I love that short scene from the movie Bruce Almighty in which Bruce tries to use his God-like powers to cause his girlfriend to fall in love with him. It’s a funny scene but the fact it doesn’t work speaks so terrifically to the way God has designed our lives.
Love is a choice nobody can take away from us.

Photo Credit: Garrett Coyte, Creative Commons
God Himself gives us free will to walk away, otherwise He is not loving, He is controlling.
Controlling people can make others respect them, fear them, obey them and even serve them, but the one thing they will never do is make people love them.
I knew a guy once who was a shock-jock pastor and created quite the empire.
I know many people who worked for him, who depended on him for their incomes, who associated themselves with him to feel strong, but I never heard anybody say they loved him.
This is true for nearly every controlling person. It’s not that they aren’t loved, because some people see through it and love them anyway, it’s that they can’t trust anybody to love them.
They have to force everything.
What I love about God is He is more interested in exchanging love than exchanging anything else.
And He’s tough. Truly tough. He lets you walk away and He stands there.
The sad reality is we all try to do exactly what Jim Carrey does in Bruce Almighty more often than we’d like to admit.

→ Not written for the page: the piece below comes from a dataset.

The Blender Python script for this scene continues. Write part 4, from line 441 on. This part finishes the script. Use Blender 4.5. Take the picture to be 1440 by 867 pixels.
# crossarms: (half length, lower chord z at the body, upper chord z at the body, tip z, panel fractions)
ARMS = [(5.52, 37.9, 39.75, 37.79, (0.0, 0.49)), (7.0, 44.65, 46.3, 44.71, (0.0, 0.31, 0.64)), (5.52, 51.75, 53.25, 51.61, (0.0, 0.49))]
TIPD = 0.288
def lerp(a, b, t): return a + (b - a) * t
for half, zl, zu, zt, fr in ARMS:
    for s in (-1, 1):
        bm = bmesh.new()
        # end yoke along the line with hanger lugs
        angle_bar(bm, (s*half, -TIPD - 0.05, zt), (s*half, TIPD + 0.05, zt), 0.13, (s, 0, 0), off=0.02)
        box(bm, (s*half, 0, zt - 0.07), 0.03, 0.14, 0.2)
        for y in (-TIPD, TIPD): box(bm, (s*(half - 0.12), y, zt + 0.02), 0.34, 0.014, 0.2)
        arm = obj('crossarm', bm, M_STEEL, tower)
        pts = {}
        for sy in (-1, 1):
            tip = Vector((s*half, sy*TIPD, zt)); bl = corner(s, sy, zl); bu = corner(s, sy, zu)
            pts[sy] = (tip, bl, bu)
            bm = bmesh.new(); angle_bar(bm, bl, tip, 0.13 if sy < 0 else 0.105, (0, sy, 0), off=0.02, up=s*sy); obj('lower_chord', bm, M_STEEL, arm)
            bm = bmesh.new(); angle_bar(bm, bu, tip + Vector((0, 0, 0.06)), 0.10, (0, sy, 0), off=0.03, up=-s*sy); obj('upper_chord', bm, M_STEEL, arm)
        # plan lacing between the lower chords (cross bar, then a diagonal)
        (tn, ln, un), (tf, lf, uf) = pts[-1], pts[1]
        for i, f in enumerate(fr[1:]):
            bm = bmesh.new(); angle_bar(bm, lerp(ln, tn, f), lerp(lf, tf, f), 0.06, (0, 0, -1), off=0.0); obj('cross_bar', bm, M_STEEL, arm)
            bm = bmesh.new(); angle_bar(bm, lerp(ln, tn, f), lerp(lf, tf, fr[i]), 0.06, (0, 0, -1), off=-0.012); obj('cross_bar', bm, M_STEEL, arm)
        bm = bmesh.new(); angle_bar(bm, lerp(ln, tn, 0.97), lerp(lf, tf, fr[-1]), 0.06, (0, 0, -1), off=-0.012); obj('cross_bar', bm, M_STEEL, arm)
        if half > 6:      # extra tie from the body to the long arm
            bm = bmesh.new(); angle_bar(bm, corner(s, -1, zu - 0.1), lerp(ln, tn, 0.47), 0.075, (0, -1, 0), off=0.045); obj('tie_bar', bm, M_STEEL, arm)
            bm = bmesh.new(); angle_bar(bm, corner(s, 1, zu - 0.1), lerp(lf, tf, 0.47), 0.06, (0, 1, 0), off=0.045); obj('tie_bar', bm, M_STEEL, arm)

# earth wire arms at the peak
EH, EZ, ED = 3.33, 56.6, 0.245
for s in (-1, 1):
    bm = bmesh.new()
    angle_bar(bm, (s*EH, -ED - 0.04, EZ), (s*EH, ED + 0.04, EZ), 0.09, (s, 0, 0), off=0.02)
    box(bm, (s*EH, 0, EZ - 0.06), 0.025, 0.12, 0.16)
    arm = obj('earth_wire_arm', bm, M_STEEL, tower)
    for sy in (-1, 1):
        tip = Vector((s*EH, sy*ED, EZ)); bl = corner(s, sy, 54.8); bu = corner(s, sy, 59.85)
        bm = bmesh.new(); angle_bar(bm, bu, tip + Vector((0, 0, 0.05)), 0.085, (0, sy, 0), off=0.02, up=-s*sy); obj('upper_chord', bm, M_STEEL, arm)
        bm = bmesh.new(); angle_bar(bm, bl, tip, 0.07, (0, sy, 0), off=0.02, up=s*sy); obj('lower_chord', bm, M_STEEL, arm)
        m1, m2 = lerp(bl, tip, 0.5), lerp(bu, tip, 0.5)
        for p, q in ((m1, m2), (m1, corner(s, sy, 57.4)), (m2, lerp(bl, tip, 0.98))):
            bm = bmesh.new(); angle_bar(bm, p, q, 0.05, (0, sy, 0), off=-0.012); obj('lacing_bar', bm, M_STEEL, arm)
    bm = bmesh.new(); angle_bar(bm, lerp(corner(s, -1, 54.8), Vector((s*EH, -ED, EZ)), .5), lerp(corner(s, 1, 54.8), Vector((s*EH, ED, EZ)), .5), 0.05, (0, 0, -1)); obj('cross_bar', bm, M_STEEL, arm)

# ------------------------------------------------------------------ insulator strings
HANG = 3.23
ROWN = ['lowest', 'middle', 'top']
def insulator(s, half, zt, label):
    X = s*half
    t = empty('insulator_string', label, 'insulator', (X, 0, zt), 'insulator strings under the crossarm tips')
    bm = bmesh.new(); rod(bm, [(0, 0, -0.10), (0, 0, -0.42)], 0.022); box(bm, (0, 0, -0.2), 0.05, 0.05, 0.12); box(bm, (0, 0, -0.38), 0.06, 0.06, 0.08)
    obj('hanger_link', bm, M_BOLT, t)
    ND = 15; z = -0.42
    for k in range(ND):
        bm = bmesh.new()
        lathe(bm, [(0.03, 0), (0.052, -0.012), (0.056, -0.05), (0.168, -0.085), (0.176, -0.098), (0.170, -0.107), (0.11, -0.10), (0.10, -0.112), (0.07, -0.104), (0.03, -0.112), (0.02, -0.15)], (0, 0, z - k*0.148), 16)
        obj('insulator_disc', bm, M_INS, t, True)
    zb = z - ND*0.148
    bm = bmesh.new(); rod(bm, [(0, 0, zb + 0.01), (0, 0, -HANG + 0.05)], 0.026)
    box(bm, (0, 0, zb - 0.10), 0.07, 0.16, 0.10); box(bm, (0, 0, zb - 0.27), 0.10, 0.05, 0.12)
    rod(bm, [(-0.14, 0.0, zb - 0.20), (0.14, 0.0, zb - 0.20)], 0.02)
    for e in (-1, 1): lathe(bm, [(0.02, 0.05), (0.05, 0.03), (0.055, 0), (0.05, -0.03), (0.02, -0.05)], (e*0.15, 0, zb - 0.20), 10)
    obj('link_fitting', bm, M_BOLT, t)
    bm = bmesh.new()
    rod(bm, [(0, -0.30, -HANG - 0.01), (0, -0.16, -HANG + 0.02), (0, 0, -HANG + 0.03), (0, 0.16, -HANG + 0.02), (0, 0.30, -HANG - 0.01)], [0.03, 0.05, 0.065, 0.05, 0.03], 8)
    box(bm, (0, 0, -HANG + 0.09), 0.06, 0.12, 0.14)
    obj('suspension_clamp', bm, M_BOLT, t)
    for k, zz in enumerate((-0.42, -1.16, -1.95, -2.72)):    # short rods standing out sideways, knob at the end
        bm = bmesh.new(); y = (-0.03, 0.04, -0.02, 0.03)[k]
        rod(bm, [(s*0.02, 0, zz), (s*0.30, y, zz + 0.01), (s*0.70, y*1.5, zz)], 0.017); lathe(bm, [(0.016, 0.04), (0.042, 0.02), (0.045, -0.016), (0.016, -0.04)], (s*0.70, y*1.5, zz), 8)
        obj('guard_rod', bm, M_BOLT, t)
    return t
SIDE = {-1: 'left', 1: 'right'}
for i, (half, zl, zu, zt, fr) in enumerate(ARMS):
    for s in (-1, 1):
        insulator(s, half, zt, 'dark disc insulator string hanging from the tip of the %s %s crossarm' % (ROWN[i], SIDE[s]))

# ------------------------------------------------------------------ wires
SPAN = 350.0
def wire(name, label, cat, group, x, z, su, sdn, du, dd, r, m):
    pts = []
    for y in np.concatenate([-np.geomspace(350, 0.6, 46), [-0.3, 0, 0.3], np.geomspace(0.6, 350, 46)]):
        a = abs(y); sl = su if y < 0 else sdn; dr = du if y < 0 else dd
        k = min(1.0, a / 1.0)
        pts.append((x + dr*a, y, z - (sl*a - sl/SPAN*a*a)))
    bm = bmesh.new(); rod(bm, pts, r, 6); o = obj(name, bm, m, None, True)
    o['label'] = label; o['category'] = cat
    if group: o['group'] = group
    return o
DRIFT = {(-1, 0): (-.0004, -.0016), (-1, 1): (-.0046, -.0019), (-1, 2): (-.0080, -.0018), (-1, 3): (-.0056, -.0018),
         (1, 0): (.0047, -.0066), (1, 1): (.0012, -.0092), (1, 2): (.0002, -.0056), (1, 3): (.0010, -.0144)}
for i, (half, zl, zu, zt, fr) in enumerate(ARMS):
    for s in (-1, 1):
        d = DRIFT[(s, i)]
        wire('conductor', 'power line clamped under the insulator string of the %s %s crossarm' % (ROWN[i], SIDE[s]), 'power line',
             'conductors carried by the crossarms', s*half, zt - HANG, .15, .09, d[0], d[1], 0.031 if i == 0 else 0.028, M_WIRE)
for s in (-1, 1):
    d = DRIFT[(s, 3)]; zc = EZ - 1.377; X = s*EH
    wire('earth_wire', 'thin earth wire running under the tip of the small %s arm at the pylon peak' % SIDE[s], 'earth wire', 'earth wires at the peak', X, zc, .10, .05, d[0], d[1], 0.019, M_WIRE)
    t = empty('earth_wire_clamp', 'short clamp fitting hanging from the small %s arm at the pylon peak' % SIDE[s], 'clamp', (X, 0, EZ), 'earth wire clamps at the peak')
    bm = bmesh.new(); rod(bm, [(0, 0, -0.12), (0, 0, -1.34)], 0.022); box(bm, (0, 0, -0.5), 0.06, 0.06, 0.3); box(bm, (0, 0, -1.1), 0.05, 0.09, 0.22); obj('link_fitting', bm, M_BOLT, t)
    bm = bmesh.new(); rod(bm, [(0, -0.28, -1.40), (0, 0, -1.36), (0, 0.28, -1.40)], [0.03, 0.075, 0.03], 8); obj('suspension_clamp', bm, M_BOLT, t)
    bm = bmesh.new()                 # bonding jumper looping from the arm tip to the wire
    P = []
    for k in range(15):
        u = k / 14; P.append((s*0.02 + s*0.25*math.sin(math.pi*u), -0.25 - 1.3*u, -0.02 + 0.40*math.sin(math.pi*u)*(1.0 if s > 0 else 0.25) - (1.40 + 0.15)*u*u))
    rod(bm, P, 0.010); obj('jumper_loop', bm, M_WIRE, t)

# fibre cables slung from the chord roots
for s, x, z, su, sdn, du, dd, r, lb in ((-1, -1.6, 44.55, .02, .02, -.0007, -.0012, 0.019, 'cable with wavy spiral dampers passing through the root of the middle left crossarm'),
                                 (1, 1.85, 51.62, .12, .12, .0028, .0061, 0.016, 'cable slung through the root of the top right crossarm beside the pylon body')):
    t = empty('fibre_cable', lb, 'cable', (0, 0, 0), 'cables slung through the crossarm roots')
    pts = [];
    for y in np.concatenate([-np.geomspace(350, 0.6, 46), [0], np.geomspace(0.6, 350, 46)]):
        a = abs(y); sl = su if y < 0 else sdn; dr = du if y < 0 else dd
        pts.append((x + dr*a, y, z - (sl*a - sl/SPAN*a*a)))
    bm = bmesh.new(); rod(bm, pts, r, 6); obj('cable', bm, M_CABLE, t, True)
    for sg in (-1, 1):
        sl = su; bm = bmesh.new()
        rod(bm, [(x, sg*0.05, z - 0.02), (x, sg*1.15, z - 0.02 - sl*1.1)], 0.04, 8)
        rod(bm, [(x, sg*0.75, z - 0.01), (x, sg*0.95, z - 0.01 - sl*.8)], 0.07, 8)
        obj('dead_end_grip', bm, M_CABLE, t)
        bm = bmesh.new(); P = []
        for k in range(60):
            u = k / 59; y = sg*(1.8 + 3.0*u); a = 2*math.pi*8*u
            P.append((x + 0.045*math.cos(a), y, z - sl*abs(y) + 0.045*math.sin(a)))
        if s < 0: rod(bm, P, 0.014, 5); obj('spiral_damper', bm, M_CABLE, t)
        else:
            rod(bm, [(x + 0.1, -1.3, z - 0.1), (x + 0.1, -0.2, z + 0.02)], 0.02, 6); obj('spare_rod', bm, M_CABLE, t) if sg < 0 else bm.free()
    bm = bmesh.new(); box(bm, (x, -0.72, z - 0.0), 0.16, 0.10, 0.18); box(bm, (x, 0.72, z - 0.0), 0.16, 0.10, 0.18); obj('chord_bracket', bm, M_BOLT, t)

We are all, to some degree, controlling. Some more directly than others. It’s almost impossible not to. I only bring that up because it’s one of the things that reminds me of just how powerful God really is.
He woos but he does not force, He hurts but He doesn’t numb the pain, He gives whether or not He receives.
C.S. Lewis said “I talk of love as a scholar’s parrot talks Greek” and I think it’s true.
To love is to risk. To control is to fear.
That’s a mantra I repeat to myself in a number of my relationships. In greater percentages, as the years go by, I want to run the kind of risk that gets me closer and closer to real love.
What do you think? Is control an opposite of love?
***I say “opposite” for sake of conversation, not because I think love actually has an opposite. But can love and control go together, or is risk necessary?